Hey there! I’m looking to get the community’s thoughts on deploying a combination of an open source application in combination with closed source additions. 99% of the application is open-source, ready to be self-hosted by anyone. The remaining 1% would be closed source to support a SaaS version of the application.
Microservices: The closed source additions would be separate services
that communicate with the main application via APIs. This would allow
the main application to remain open source, while the closed source
additions could be hosted on a separate server. The downside is that
maintenance, testing, and deployment would be more complex than
necessary.
Injecting files: The closed source additions would be injected into
the main application at build time. This would allow the main
application to remain open source, while the closed source additions
would be included in the same deployment. I’ve never seen this done
so I’m not sure how feasible it is, or if it would introduce some
maintenance headaches.
Umbrella application: I could structure the application as an umbrella
application, with the main application and the closed source additions
as separate applications under the same umbrella. At build time, the
closed source additions would be included. I’ve never worked with
such a structure before, so I’m not sure how feasible it is.

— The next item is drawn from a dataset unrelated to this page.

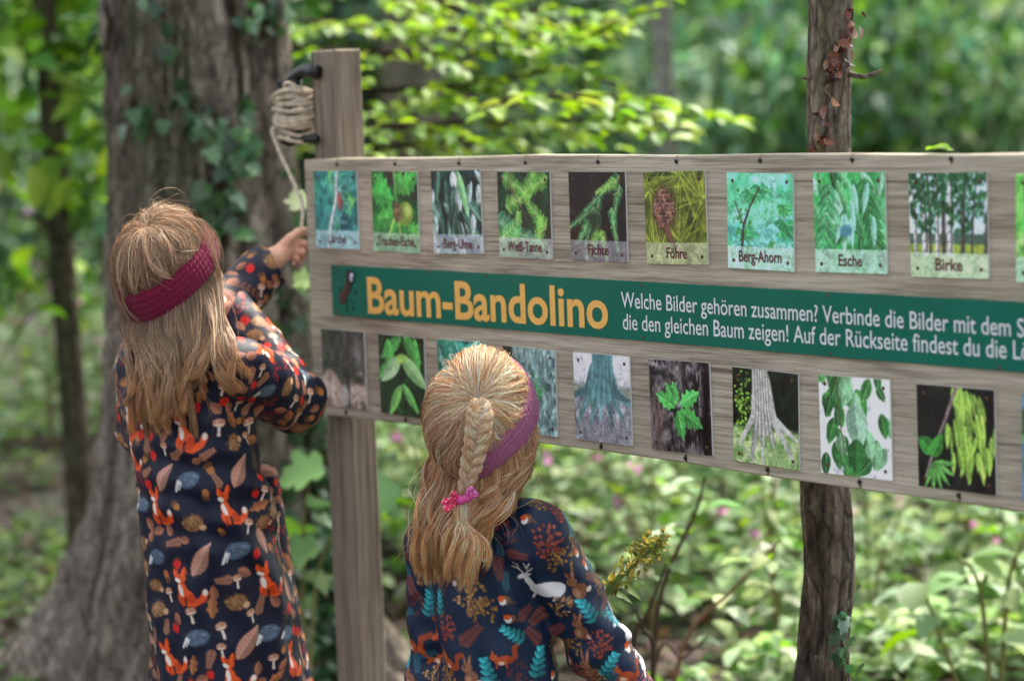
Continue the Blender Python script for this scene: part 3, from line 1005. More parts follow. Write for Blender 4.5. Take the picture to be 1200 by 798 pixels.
q2.build('leaves', M_LEAF, gr)

# a fresh leaf lying on the upper edge of the sign is laid down with the sign
# ------------------------------------------------------------------ painting on vertex grids (prints, fabrics)
class Canvas:
    """small picture in display colours 0-255, x to the right, y up, both 0..1"""
    def __init__(self, n, base, m=None, seed=0):
        self.n, self.m = n, m or n
        self.r = np.random.default_rng(seed)
        y, x = np.meshgrid(np.linspace(0, 1, self.m), np.linspace(0, 1, n), indexing='ij')
        self.X, self.Y = x, y
        self.img = np.ones((self.m, n, 3)) * np.array(base, float)
        self.A = np.zeros((self.m, n))
        self.px = 1.0 / n

    def put(self, a, c):
        self.img += a[..., None] * (np.array(c, float) - self.img)
        self.A += a * (1 - self.A)

    def mottle(self, cols, scale=6, seed=0, sx=1.0, sy=1.0, amp=1.0, mask=None):
        q = np.stack([self.X * scale * sx, self.Y * scale * sy, np.zeros_like(self.X) + seed * 3.7], -1)
        v = np.clip(fbm(q, seed) * 1.1 * amp + 0.5, 0, 1) * (len(cols) - 1)
        i = np.minimum(v.astype(int), len(cols) - 2)
        f = (v - i)[..., None]
        c = np.array(cols, float)
        new = c[i] * (1 - f) + c[i + 1] * f
        a = 1.0 if mask is None else mask[..., None]
        self.img += a * (new - self.img)
        if mask is None and self.n >= 100 and not self.A.any():       # small out-of-focus growth
            for _ in range(80):
                k_ = self.r.uniform(.02, .09)
                self.ell(self.r.uniform(0, 1), self.r.uniform(0, 1), k_, k_ * self.r.uniform(.25, .6), self.r.uniform(0, 3.1), c[self.r.integers(len(c))] * self.r.uniform(.5, 1.6), self.r.uniform(1, 5), .6)
            self.A[:] = 0

    def ell(self, x, y, rx, ry, ang=0, c=(0, 0, 0), soft=1.0, a=1.0):
        ca, sa = math.cos(ang), math.sin(ang)
        u = ((self.X - x) * ca + (self.Y - y) * sa) / rx
        v = (-(self.X - x) * sa + (self.Y - y) * ca) / ry
        d = (np.sqrt(u * u + v * v) - 1) * min(rx, ry)
        self.put(a * np.clip(0.5 - d / (soft * self.px * 1.5), 0, 1), c)

    def seg(self, x0, y0, x1, y1, w0, w1, c, soft=1.0, a=1.0):
        dx, dy = x1 - x0, y1 - y0
        t = np.clip(((self.X - x0) * dx + (self.Y - y0) * dy) / (dx * dx + dy * dy + 1e-9), 0, 1)
        d = np.hypot(self.X - x0 - t * dx, self.Y - y0 - t * dy) - (w0 + (w1 - w0) * t)
        self.put(a * np.clip(0.5 - d / (soft * self.px * 1.5), 0, 1), c)

    def line(self, pts, w0, w1, c, soft=1.0):
        k = len(pts) - 1
        for i in range(k):
            self.seg(*pts[i], *pts[i + 1], w0 + (w1 - w0) * i / k, w0 + (w1 - w0) * (i + 1) / k, c, soft)

    def leaf(self, x, y, L, W, ang, c, rib=None, tooth=0.0, soft=1.0, lobes=0):
        ca, sa = math.cos(ang), math.sin(ang)
        u = ((self.X - x) * ca + (self.Y - y) * sa) / L
        v = (-(self.X - x) * sa + (self.Y - y) * ca)
        uu = np.clip(u, 0, 1)
        half = W * (np.sin(np.pi * uu ** 0.8)) ** 0.8
        if lobes: half = half * (0.82 + 0.18 * np.cos(uu * lobes * 2 * np.pi))
        if tooth: half = half * (1 + tooth * np.sin(u * 60))
        d = np.abs(v) - half
        d = np.where((u < 0) | (u > 1), 1, d)
        m = np.clip(0.5 - d / (soft * self.px * 1.5), 0, 1)
        sh = np.where(v > 0, 1.12, 0.88)[..., None]
        self.img += m[..., None] * (np.array(c, float) * sh - self.img)
        self.A += m * (1 - self.A)
        if rib is not None:
            self.put(m * np.clip(1 - np.abs(v) / (self.px * 0.9), 0, 1) * 0.8, rib)
            self.put(m * 0.25 * (np.abs((u * 9 - np.abs(v) / max(W, 1e-3) * 1.2) % 1 - 0.5) < 0.13), rib)

    def strip(self, h, c, a):
        self.put(a * (self.Y < h), c)

    def lin(self):
        return lin(np.clip(self.img, 0, 255) / 255.0)


def fir_spray(c, x, y, L, ang, col, col2, k=26, nl=0.11):
    for i in range(k):
        t = i / k
        px, py = x + math.cos(ang) * L * t, y + math.sin(ang) * L * t
        for s in (-1, 1):
            a = ang + s * (1.05 - 0.35 * t)
            l_ = nl * (1.05 - 0.6 * t) * c.r.uniform(0.8, 1.15)
            cc = np.array(col if c.r.random() < 0.6 else col2) * c.r.uniform(0.85, 1.15)
            c.seg(px, py, px + math.cos(a) * l_, py + math.sin(a) * l_, 0.008, 0.003, cc, 0.9)
    c.seg(x, y, x + math.cos(ang) * L, y + math.sin(ang) * L, 0.007, 0.004, (150, 160, 110))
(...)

Do you have any experience with deploying an elixir with the combination open-source + closed source parts? I would appreciate any feedback or help.
Why not simply two separate applications, where the closed source one depends on the open source one and builds a release with both? No need for an umbrella for that approach.
Extremely simple, either use the dependency directly from your git with an authorized keypair or have a private package on hexpm, then you can simply use an authorization token to fetch it.
That would mean that the open-source CI pipeline fetches the private repo/hex package during its runtime, and uses it for testing, right? Aren’t you exposing the private repository into the public in that case?
Highly depends on how you package. As @LostKobrakai mentioned already, you can have the OSS application and the private one containing your OSS + closed-source code.
Think of it the same as how Oban is. The OSS version is completely open, then the pro version uses the functionality of the OSS one + additional closed-source.
Reporting back (for other curious readers) that I’ve started an experiment as suggested to include the main application as a dependency. I’ve added the main application as a git submodule, and added it to the dependency list of wrapper project.
It didn’t go very smoothly, but I haven’t yet given up. Here are some problems:
The original application declares quite a lot of configuration options in its config/config.exs. Unfortunately, this is ignored by the wrapper application. So I would need a way to share the configuration options between the two apps.
CI is not trivial. The majority of development happens in the original application, and every commit is fully tested. The private parts can’t be pulled as part of the open-source pipeline because it would expose the source code (and then what’s the point in splitting it?), so my best answer to this is to write contract tests in the original app, and make sure to not break the API that is the connection point between the app and the admin interface.
The original is meant to be released as a docker image. The wrapper needs to maintain a similar docker build. This is achievable, but some duplication seems to be necessary.
I also got some good ideas from Sharing code across apps. Continuing forward and reporting back how it goes.
I wanted to share an update on the experiment I mentioned earlier, where I tried including the main application as a dependency. After spending some time wrestling with it, I decided to scrap the idea and go in a different direction. Here’s how it played out.
The original approach involved adding the main application as a Git submodule and listing it as a dependency in the wrapper project. While it worked in theory, the practice was a mess. Configurations in config/config.exs didn’t carry over cleanly, which meant I had to figure out how to share them between apps. CI pipelines were even trickier since the main application is private, and I couldn’t just pull it into the open-source pipeline without exposing the source code. Then there was the duplication in Docker builds. It was too much pain for too little gain.
So I took a step back to rethink the whole setup. Turns out, the admin panel didn’t need to be its own project. We moved it into the main repository under an ee/ directory, where it could live alongside the rest of the app. To keep the licensing clear, we added a note that the ee parts are under a different license, while the main app stays Apache-2.
The hardest part of the transition was restructuring the asset pipeline. We had to move it to the root of the project so it could handle both the standard assets and the ones in the ee/assets directory. It took some work, but now it’s all in one place and working as it should.
This new setup is simpler, easier to maintain, and feels a lot better to work with. Sometimes the right solution is the one that looks obvious in hindsight. Thanks to everyone who shared advice and ideas earlier. It made all the difference.